The economy contracted 1 per cent over the first three months of the year, but forecasters expect the numbers to start improving from here.
Coming on top of a revised 1 per cent fall in the December quarter it means gross domestic product has declined 2.7 per cent over the year ended March. That is worse than the previous biggest annual decline since comparable statistics began, recorded in March 1991, and worse than the 2.5 per cent decline in the US economy over the same period.
ANZ National Bank economist Philip Borkin said that whereas last year's recession was mainly due to domestic factors like a housing market correction and drought, the full brunt of the global recession had now been felt, with manufacturing and the rest of the tradeable sector hit hard.
The biggest contributor to the March quarter's decline was a record 7.2 per cent fall in manufacturing, making 13 per cent for the year. None of the nine manufacturing sub-sectors grew. Construction grew 0.4 per cent, all of which was due to infrastructure spending. Building, both residential and commercial, declined.

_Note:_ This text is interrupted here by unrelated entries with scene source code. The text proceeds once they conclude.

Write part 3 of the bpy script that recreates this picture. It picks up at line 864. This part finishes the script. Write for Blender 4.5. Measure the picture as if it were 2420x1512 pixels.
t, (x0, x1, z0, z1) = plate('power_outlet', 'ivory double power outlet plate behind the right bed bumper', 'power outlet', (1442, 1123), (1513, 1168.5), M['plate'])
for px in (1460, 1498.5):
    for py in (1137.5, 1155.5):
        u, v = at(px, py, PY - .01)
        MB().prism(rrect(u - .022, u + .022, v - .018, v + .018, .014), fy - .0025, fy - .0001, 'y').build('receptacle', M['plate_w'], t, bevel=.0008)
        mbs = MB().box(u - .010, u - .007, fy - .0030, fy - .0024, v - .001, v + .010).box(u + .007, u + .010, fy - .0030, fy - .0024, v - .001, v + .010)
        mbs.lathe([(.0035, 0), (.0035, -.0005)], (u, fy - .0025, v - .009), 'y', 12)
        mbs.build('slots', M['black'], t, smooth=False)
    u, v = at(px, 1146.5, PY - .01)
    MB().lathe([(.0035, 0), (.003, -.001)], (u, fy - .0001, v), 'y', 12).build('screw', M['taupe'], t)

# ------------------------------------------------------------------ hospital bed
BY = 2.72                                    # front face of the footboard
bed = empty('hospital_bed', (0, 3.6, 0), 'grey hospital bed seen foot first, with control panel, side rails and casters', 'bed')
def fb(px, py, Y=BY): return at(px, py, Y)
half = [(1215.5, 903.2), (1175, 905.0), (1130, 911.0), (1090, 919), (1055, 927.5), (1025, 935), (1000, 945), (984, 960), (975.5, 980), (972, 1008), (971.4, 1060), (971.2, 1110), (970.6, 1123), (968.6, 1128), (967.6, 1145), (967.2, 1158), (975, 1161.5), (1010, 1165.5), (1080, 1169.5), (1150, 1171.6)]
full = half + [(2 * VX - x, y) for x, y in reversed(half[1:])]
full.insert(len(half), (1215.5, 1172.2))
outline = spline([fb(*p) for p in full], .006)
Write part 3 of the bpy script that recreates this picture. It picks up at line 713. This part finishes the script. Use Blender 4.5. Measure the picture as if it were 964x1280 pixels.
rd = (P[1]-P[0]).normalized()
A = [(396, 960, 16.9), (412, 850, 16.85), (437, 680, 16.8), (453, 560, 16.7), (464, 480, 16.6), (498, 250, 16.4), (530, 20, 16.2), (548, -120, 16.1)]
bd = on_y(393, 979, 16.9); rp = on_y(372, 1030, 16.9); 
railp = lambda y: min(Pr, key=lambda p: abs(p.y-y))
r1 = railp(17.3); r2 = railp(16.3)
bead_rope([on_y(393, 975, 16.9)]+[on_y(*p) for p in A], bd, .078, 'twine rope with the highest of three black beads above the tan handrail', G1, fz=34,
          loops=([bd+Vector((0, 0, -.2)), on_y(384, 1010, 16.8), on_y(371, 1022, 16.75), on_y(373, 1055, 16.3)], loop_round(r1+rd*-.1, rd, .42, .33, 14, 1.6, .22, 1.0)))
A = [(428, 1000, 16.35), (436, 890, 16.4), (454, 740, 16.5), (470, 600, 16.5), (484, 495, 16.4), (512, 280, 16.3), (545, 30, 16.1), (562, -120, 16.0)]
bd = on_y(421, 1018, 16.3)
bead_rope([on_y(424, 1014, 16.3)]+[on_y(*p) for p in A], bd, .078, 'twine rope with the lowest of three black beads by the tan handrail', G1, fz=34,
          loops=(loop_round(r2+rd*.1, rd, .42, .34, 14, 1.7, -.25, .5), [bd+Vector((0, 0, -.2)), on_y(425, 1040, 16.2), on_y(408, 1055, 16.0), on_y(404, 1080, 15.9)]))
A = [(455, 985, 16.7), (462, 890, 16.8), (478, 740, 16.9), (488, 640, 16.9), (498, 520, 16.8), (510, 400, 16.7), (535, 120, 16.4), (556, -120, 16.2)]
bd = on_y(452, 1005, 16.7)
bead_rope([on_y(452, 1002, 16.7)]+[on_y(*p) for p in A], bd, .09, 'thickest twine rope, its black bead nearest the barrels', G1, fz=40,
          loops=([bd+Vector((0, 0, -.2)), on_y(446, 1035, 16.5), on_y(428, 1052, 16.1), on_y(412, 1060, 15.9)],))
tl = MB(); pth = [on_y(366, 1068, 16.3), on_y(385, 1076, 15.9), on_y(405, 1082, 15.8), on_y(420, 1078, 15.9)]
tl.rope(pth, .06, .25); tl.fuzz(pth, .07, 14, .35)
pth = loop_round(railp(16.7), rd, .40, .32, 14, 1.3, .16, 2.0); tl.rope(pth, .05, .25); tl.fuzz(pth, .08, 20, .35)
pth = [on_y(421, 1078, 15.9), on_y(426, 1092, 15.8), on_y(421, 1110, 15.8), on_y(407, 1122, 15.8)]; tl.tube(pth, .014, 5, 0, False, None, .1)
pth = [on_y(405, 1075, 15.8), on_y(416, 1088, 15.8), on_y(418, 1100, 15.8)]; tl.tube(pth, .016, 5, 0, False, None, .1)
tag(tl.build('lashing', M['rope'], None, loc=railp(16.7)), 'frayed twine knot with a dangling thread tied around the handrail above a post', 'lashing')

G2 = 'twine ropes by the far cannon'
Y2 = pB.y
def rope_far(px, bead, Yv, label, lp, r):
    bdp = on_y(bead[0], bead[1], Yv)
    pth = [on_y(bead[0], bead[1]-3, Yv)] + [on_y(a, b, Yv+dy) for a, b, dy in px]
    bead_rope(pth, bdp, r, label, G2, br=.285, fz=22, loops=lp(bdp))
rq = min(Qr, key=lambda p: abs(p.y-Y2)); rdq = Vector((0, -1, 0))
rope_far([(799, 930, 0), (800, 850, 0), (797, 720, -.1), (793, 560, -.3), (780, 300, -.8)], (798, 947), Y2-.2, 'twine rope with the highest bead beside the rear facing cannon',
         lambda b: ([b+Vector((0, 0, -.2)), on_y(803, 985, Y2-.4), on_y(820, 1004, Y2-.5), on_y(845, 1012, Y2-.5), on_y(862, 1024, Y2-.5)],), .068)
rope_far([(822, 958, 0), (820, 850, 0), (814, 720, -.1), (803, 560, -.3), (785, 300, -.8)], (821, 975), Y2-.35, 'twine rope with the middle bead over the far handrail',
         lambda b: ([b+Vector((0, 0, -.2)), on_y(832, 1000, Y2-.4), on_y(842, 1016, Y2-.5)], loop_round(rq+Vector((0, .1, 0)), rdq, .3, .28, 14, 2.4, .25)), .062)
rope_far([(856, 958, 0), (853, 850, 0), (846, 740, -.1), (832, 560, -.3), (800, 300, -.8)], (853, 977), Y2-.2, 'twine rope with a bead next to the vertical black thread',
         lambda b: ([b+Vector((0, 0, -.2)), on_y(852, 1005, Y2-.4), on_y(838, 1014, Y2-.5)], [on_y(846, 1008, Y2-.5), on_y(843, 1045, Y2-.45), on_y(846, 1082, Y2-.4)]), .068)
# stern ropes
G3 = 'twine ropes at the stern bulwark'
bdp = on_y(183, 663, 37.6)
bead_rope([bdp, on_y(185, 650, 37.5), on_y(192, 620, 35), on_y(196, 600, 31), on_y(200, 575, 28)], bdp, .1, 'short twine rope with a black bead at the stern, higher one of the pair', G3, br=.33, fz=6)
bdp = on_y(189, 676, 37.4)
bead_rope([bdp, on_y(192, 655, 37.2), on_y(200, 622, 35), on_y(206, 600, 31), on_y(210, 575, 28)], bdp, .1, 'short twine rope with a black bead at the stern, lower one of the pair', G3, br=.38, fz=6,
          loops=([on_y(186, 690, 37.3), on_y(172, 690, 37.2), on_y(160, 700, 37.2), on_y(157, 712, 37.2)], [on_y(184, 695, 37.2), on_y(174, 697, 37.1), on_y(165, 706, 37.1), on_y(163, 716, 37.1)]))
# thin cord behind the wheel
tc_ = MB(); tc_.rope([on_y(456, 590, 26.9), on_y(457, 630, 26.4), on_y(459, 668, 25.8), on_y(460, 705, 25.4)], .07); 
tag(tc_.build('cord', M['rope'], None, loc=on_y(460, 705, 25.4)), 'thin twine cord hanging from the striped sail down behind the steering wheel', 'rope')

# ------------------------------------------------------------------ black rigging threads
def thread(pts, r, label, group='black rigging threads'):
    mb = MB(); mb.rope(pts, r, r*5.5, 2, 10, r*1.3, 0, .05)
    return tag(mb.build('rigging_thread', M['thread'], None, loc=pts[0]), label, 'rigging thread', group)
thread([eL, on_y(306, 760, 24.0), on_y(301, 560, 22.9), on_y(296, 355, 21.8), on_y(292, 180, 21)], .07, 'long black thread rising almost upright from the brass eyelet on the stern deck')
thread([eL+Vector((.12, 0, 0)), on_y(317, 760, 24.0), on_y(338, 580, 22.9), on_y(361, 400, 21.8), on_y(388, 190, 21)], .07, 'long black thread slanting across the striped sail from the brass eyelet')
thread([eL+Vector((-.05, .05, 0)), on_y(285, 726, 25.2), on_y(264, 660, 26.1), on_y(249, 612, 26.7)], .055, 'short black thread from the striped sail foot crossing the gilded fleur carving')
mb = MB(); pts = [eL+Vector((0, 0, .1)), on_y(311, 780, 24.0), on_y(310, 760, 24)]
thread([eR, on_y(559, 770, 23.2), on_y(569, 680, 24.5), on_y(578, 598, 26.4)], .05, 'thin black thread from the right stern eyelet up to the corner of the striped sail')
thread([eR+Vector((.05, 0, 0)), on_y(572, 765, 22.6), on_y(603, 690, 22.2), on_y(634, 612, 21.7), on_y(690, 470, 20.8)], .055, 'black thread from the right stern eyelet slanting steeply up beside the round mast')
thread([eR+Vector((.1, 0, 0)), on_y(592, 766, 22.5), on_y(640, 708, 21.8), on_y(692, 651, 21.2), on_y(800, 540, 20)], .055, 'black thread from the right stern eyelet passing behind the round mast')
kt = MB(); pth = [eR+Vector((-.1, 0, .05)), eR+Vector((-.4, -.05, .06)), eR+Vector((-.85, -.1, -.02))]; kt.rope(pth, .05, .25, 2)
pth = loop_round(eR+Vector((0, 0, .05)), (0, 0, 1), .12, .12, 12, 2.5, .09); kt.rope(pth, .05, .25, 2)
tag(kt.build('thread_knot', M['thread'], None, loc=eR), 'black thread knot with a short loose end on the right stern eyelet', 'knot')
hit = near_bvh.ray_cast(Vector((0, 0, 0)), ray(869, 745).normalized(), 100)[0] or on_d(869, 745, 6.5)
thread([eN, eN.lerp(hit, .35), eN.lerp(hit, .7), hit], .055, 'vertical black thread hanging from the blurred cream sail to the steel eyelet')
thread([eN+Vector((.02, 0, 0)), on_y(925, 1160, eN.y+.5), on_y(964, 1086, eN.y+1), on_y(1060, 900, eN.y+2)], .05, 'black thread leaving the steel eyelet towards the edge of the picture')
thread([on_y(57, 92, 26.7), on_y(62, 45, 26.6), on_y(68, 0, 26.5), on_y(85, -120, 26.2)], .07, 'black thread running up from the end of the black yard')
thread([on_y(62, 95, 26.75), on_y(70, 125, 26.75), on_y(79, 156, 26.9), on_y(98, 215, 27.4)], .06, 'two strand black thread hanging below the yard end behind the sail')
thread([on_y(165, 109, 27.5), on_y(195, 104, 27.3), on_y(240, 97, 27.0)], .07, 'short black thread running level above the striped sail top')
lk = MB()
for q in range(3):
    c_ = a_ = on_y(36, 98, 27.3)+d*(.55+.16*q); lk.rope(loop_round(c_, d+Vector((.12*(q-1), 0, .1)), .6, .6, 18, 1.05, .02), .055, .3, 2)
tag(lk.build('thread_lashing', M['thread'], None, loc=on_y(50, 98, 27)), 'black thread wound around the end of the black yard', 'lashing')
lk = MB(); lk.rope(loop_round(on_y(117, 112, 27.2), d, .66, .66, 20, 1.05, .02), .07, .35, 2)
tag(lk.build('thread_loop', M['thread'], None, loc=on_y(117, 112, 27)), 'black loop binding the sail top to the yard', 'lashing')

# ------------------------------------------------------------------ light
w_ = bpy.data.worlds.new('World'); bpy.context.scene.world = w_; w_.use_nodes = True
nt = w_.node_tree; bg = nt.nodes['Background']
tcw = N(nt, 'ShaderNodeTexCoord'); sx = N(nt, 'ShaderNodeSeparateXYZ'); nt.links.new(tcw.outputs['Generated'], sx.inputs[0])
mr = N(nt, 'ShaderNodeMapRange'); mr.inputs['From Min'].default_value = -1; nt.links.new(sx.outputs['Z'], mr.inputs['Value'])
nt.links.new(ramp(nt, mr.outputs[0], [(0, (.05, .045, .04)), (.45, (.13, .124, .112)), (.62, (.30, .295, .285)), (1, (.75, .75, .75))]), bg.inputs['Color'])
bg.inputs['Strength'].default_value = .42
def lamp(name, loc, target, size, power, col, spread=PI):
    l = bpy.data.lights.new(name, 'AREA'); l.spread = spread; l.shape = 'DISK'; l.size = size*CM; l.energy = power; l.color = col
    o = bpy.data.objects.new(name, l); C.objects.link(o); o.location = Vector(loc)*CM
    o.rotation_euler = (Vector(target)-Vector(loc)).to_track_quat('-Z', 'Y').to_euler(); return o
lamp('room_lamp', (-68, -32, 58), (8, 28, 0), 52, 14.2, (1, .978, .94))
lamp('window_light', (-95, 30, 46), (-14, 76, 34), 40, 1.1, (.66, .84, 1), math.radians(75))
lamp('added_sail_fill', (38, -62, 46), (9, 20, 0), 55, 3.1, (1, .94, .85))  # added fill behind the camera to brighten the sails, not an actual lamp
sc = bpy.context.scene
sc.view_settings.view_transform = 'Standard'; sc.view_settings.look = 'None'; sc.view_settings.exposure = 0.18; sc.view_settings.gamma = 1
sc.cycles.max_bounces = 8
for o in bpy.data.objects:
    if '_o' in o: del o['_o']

The services sector overall was flat, as contractions in wholesale, retail, accommodation, transport and communications were offset by increased activity in the government and, particularly, in the financial services sector, mainly related to housing.
On the expenditure side of the national accounts the biggest component, household consumption, shrank 1.4 per cent, its steepest decline since June 1991. That was driven by a 2.5 per cent fall in spending on durable items such as cars, appliances and furniture.
Business investment dropped 7.3 per cent, reflecting both 4.7 per cent less spending on plant and machinery and 37.3 per cent less on transport equipment.
Net exports made a significant positive contribution not because of a slight 0.6 per cent rise in exports so much as a steep 8.6 per cent fall in imports, especially of capital goods but also cars and consumer goods.
"We suspect that the six months to the end of March 2009 was when recessionary forces were at their strongest," Westpac economist Doug Steel said. "There are some signs of demand improving, like the increase in house sales and rise in electronic transactions over recent months. [But] there is now another risk to growth coming from the outbreak of swine flu."
Borkin said the June quarter was also likely to have seen a contraction and ANZ has pencilled in another negative quarter in September.
"There are encouraging signs of stabilisation overseas and migration flows are accelerating, providing some support to the housing market and consumption," he said.
But the export sector still faced a weak global economy and a currency doing it no favours at all.
BNZ economist Craig Ebert expects GDP to have declined 0.2 per cent in the June quarter and to eke out a slight expansion over the second half of the year. He sounds a wary note, however.
"A couple of months' worth of stabilising indicators does not wave a magic wand over the excess leverage that remains a significant issue for the global economy."